Délocalisation Numérique
ILS ONT TUÉ NARCISSE.
Dans l’évolution de l’espèce humaine la frontière du digital peut se considérer l’instrument qui ouvre la connaissance aux nouvelles combinaisons immatérielles infinies en permettant une sorte de “transhumance” anthropologique d’une réalité à une autre: la réalité telle qu’elle nous apparaît et celle qui nous imaginons. Le reflet de sa propre image dans le miroir n’est plus regardé mais pensé. Narcisse ne regarde pas son reflet dans l’eau, Narcisse l’imagine.
La production de l’art au XX siècle s’est nourrie tout particulièrement des progrès de la science. En forçant l’accélération des informations et en engendrant ainsi une multitude d’images et de formes dans une civilisation avide et consumériste.Ceci rend presque impossible l’absence d’une contamination esthétique de nôtre vécu percepteur.
Avec le XXI siècle, la globalisation de l’usage du digital a amplifié de manière exponentielle,l’effet contaminant en produisant plusieurs langages artistiques, véhicules d’idées. Cependant, si l’art est forme d’idées, la multiplication des formes n’a pas en elle même produit une multiplication des idées en engendrant ainsi l’existence de récipients privés de contenu.
Le produit artistique est ainsi fractalisé, décomposé en petites particules unitaires de plus en plus reproduites à l’infini, dans un monde onirique qui risque désormais de l’absorber, en annulant le rêve. La répétitivité n’est pas créativité. Le piège tendu à Narcisse est prêt.
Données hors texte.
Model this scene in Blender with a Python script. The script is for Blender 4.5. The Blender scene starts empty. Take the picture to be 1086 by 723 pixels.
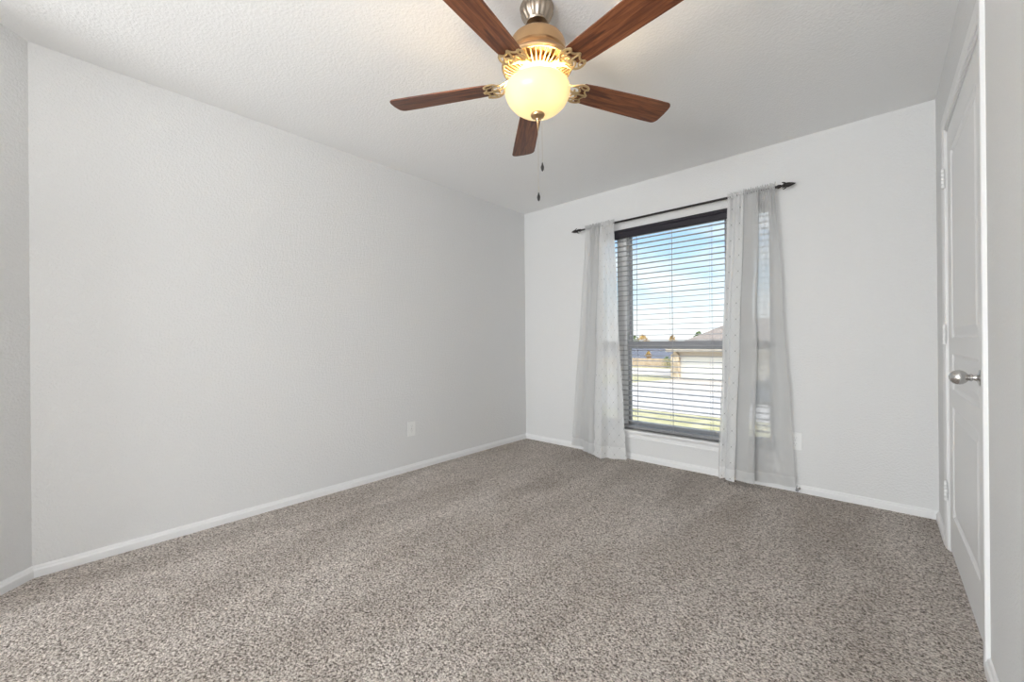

Gérer de manière perceptrice les productions artistiques devient de plus en plus difficile. Tout le monde peut apprécier un Caravage. Peu de monde un Pollock. Mais tous, en regardant l’emballage d’un quelconque petit goûter qui illustre “artistiquement” un contenu complètement différent, on perçoit les mêmes sensations gustatives. L’emballage, la forme et l’image sont ainsi le compendium de tout l’art du XX siècle.
Au XXI siècle l’art doit tendre à être véhicule de renseignements percepteurs, énergie “déconstructrice” de la réalité formelle, instrument d’analyse critique du propre contexte existentiel. Narcisse pourra seulement ainsi voir son visage.